To take one final look at combat mode: I mentioned that there were two ways of selecting targets, “manual” mode, in which you move a cursor around (starting from the fellow doing the targeting), and the default mode, in which you cycle through possible targets with next/previous keys. Manual mode is a lot easier to deal with. You know why? It doesn’t require visual feedback between keypresses. You can look at the screen and say “I want to cast this spell at the guy three squares up and one square to the left”, then type M Up Up Up Left Enter and you’re done. With the cycling targeting, you have to check after each press of N to see whether you’re on the right guy yet or not. They made the cycling targeting system the default. This says to me that they were taking significant pauses between keypresses for granted — which is probably reasonable, given the state of hardware at the time. So is it just by luck that Wizardry and Might and Magic failed to fall into this trap?

References
1 By 3rd edition, D&D was trying to mask the absurdity by replacing “memorize” with the more ambiguous “prepare”. That fixed the conceptual weirdness, but still left the problem that the mechanic itself was unfun and didn’t really fit what we expect of a wizard.

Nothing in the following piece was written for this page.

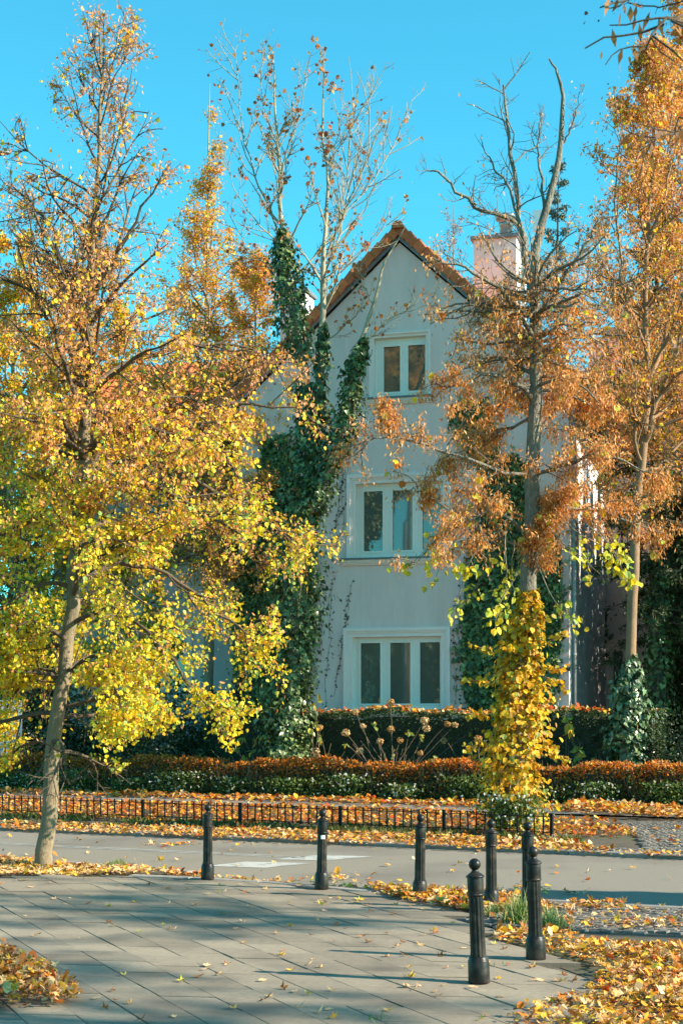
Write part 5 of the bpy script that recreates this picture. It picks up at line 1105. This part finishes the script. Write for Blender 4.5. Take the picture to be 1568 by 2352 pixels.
# ivy on the house front: a dense patch by the right corner, one behind the ivied tree, thin runners elsewhere
def wall_ivy(label, poly_px, n, size, seed, w=0.0, pal=IVY, edge=.35, thick=.22):
    rg = np.random.default_rng(seed); poly = [fac(x, y, w) for x, y in poly_px]; p = scatter(poly, int(n * 1.15), rg); q = p + rg.normal(0, edge * .35, p.shape); m = rg.random(len(p)) < .25; p[m] = q[m]
    n = len(p); W = w - .02 - thick * rg.random(n) * (.4 + .6 * (.5 + .5 * np.sin(p[:, 0] * 4) * np.sin(p[:, 1] * 3)))
    P = HO + EU * p[:, :1] + NB * W[:, None] + np.array((0, 0, 1)) * p[:, 1:]
    V, Fq, C = leaves(P, nrm(-NB * .3 + np.array((0, 0, -.8)) + rg.normal(0, .4, (n, 3))), size * rg.uniform(.5, 1.25, n), pick(rg, n, pal, var=.25), 'ivy', rg, nup=-NB + rg.normal(0, .35, (n, 3)) + np.array((0, 0, .35)))
    r = thing('wall_ivy', label, 'ivy'); obj('foliage', mesh_np('foliage', V, [Fq], C), 'ivy_leaf', r, kind='stuff'); st = Geo()
    for k in range(8):
        a = poly[k % len(poly)]; c = np.mean(poly, 0); b = (a[0] + rg.normal(0, .2), a[1]); zz = np.linspace(min(q_[1] for q_ in poly), b[1], 8); st.tube([Hp(c[0] * .5 + b[0] * .5 + rg.normal(0, .05), w - .02, z) for z in zz], .01, 4, False)
    obj('stems', st.mesh('stems'), 'twig', r); return settle(r, Hp(*np.mean(poly, 0)[:1], w, min(q_[1] for q_ in poly)))
wall_ivy('dense dark ivy covering the right corner of the house front', [(1075, 1640), (1058, 1480), (1075, 1330), (1095, 1180), (1110, 1080), (1180, 1040), (1230, 1120), (1285, 1260), (1290, 1400), (1280, 1560), (1262, 1640)], 9000, .12, 211)
wall_ivy('thin dark ivy climbing to the right of the middle window', [(1030, 960), (1055, 905), (1090, 930), (1115, 900), (1130, 960), (1150, 1060), (1100, 1080), (1060, 1020)], 700, .10, 212, thick=.08)
wall_ivy('dark ivy on the house front behind the ivied tree', [(545, 1640), (535, 1450), (550, 1320), (590, 1150), (610, 1000), (660, 1000), (705, 1150), (720, 1300), (716, 1500), (705, 1640)], 7500, .12, 213)
wall_ivy('leaning strand of dark ivy on the side wall right of the downpipe', [(1335, 1640), (1345, 1560), (1368, 1440), (1385, 1370), (1392, 1440), (1380, 1540), (1360, 1640)], 900, .12, 214, w=8.9, thick=.15)
def runners(label, spots, seed):
    rg = np.random.default_rng(seed); r = thing('wall_creeper', label, 'creeper'); st = Geo(); P = []
    for px, y0, y1 in spots:
        u, z0 = fac(px, y0); _, z1 = fac(px, y1); n = 14; zz = np.linspace(z0, z1, n); uu = u + np.cumsum(rg.normal(.012, .045, n)); pts = np.array([Hp(a, -.008, b) for a, b in zip(uu, zz)]); st.tube(pts, .004, 3, False)
        m = 34; q, _ = along(pts[None], np.zeros(m, int), rg.random(m)); P.append(q + EU * rg.normal(0, .03, (m, 1)) - NB * .012)
    P = np.concatenate(P); m = len(P); V, Fq, C = leaves(P, nrm(np.array((0, 0, -1.)) + rg.normal(0, .5, (m, 3)) * (1, .2, 1)), rg.uniform(.02, .055, m), pick(rg, m, [(.04, .05, .025), (.06, .05, .03)]), 'ivy', rg, nup=-NB + rg.normal(0, .25, (m, 3)))
    obj('foliage', mesh_np('foliage', V, [Fq], C), 'ivy_leaf', r, kind='stuff'); obj('stems', st.mesh('stems'), 'twig', r); return settle(r, P.mean(0))
runners('thin withered creeper on the wall left of the ground-floor window', [(745, 1630, 1330), (760, 1600, 1380), (772, 1560, 1330), (738, 1500, 1300), (728, 1580, 1400)], 221)
runners('thin withered creeper on the wall right of the ground-floor window', [(1036, 1640, 1380), (1048, 1600, 1320), (1042, 1520, 1420)], 222)
runners('dark creeper beads climbing the wall left of the middle window', [(775, 1260, 1000), (785, 1230, 940), (762, 1290, 1130), (792, 1130, 960), (770, 1200, 880)], 223)

# dark evergreen shrubs left, behind the low hedge
def shrub(label, px, d, wdt, h, n, pal, size, seed, shape='spray'):
    rg = np.random.default_rng(seed); b = at(px, HY, d); b[2] = 0; r = thing('evergreen_shrub', label, 'shrub'); D = nrm(rg.normal(size=(n, 3))); D[:, 2] = np.abs(D[:, 2]); rad = rg.uniform(.6, 1.05, n) * (1 + .22 * np.sin(D[:, 0] * 5 + 2) * np.sin(D[:, 2] * 6) + .12 * np.sin(D[:, 1] * 11))
    P = b + D * rad[:, None] * (wdt, wdt * .7, h); V, Fq, C = leaves(P, nrm(D * .4 + rg.normal(0, .6, (n, 3))), size * rg.uniform(.6, 1.3, n), pick(rg, n, pal, var=.3), shape, rg)
    obj('foliage', mesh_np('foliage', V, [Fq], C), 'ivy_leaf', r, kind='stuff'); st = Geo()
    for k in range(16): e = b + D[k] * (wdt * .8, wdt * .55, h * .8); st.tube(spline([b, (b + e) / 2 + (0, 0, .15), e], 6), np.linspace(.03, .008, 6), 5, False)
    obj('stems', st.mesh('stems'), 'twig', r); return settle(r, b)
DK = [(.03, .05, .02), (.05, .075, .025), (.08, .11, .035), (.022, .035, .016)]
shrub('tall dark evergreen shrub behind the left lime trunk', 330, 37.2, 1.75, 2.5, 9000, DK, .10, 231); shrub('rounded dark evergreen shrub left of the ivy column', 455, 36.9, 1.1, 1.75, 5000, DK, .09, 232); shrub('dark evergreen shrub under the left lime crown', 130, 38.5, 1.9, 2.9, 8000, DK, .11, 233)
shrub('low dark evergreen shrub at the right end of the tall hedge', 1590, 31.0, .9, 1.9, 4500, DK, .07, 234)

# evergreens closing the view at the far left
conifer('conifer', 'dark conifer closing the view at the far left edge', -40, 47, 900, 3.4, 244, [(.05, .085, .03), (.08, .12, .045), (.035, .06, .022)], n1=120, base_t=.02, per=26, size=.17)
shrub('broad dark evergreen shrub at the far left edge', 20, 44, 3.2, 4.6, 14000, DK, .16, 245); shrub('broad evergreen shrub left of the wing', 200, 43, 2.4, 5.0, 12000, DK, .15, 246)

# garden greenery behind the viewpoint, seen only in the window panes
def place_back(x, y, wdt, h, n, pal, seed, label):
    px = CX + x / 10 * F; shrub(label, px, 10.0, wdt, h, n, pal, .3, seed); o = [q for q in bpy.data.objects if q.get('label') == label][0]; o.location = (x, y, 0)
place_back(-15.5, 1.0, 4.0, 7.5, 7000, DK + [(.2, .22, .05)], 251, 'big evergreen thicket behind the viewpoint mirrored in the left panes')
place_back(-22.0, -4.0, 4.5, 9.0, 7000, DK + [(.3, .26, .05)], 252, 'second big evergreen thicket behind the viewpoint mirrored in the panes')
place_back(-18.5, -6.0, 4.5, 9.0, 7000, DK + [(.35, .28, .05)], 253, 'third big evergreen thicket behind the viewpoint mirrored in the panes')

crown_tree('broadleaf_tree', 'bright orange and yellow tree filling the upper right edge', 1590, 34.0, -60, .18, lambda t: np.interp(t, [.35, .5, .7, .9, 1], [2.0, 2.9, 2.6, 1.6, .3]), 64, 10, 5, 4, .085, cE, 'bark_smooth', 261, .36, (15, 64), .35, slim=5, cull=lambda p: np.interp(p[:, 2], [4, 7, 9], [.2, .6, 1]))

def column(x, y, h, rad, n, label, seed):
    T = Tree(seed); b = np.array((x, y, -.05)); T.stem([b, b + (0, 0, h / 2), b + (0, 0, h)], [.12, .08, .01], 10, 8)
    t = T.rg.random(n) ** .9; a = T.rg.uniform(0, 6.283, n); rr = rad * np.interp(t, [0, .1, .7, 1], [.6, 1, .9, .1]) * T.rg.uniform(.4, 1, n)
    P = b + np.c_[np.cos(a) * rr, np.sin(a) * rr, t * h + .1]; V, Fq, C = leaves(P, nrm(np.c_[np.cos(a) * .5, np.sin(a) * .5, np.ones(n)] + T.rg.normal(0, .3, (n, 3))), T.rg.uniform(.14, .28, n), pick(T.rg, n, GREEN), 'spray', T.rg)
    T.lv['needle'] = Geo().add(V, Fq, C); T.build('thuja', label, 'bark_dark', b)
for k, yy in enumerate((35.2, 37.2, 39.2, 41.2, 43.2)):  # unseen row, added to keep the sun off the side wall
    column(9.9 + .15 * math.sin(k * 2), yy, 9.6 + .4 * math.sin(k * 3), 1.2, 11000, ('first', 'second', 'third', 'fourth', 'fifth')[k] + ' thuja of the dense row added outside the right edge to screen the side wall from the sun', 271 + k)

2 [Added 5 February 2010]Actually, it’s even worse than I remembered. You have to press E twice. Once to get to the screen showing the spells you’ve selected, and one more time, once you’re there, to bring up the confirmation question. The second one in particular is completely unnecessary. You can do nothing at that screen except bring up the confirmation. It’s as if a Windows app popped up a dialog box saying “Press OK to bring up confirmation dialog”.